Szalay’s work always leaves me with the impression that something else is going on that we’re not seeing. In ‘Wish’, for example, it could be mistaken for a couple embracing – but why is the woman looking up? Is she trying to avoid contact and perhaps  looking to the sky to escape? I adore the misleading bright blue, which disappears before it reaches the edges of the frame.

‘Divided’ seems too on the nose for this to be a comical piece and I was looking for subtext, but I couldn’t get past the shocked look on the man’s face as he stares up at his beheaded body.

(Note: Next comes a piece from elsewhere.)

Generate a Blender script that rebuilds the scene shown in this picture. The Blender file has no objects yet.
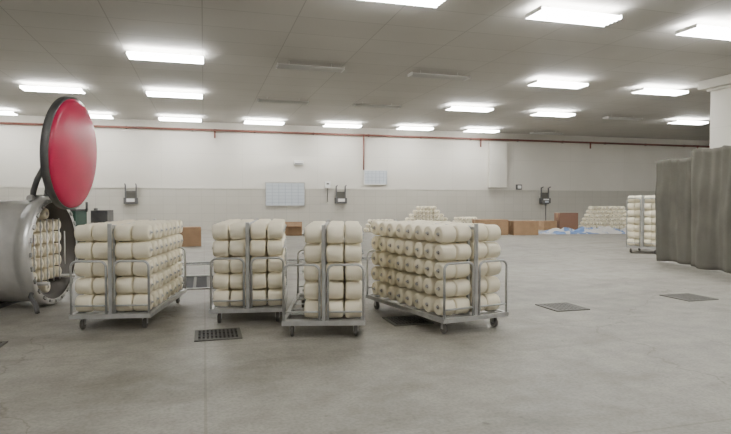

The most personal part of the exhibition comprises Szalay’s private ‘chronicles’, which are displayed for the first time to the public. These drawings and words are a narrative of her life from 2012, recording her private emotions, her move to Italy with her family and the ensuing breakdown of her marriage. You can’t help but feel like you are intruding in someone else’s private and most personal thoughts.

On display are quick, rough sketches and words, which are sometimes funny, sometimes erotic and often haunting.

Finally, I’ll draw your attention to ‘Volcano’, which is my favourite work on display. I expect there is something beneath the eruption which comes from within Szalay, but from a visual point of view I think this work is remarkable. It is a visual explosion, which seems oddly placed amongst the other works in the exhibition but is refreshing to see. The colours are incredible, and the piece shows her ability to capture even such a well-trodden theme in a unique way.

If Szalay decides she no longer wants to bare her soul, then ‘Volcano’ and the abstract painting ‘The Star’ (below) prove that she can easily paint something else with vibrant and powerful results.

Ilona Szalay: Queen of Swords continues at Arusha Gallery (13a Dundas Street) until 31 May 2016. Admission free.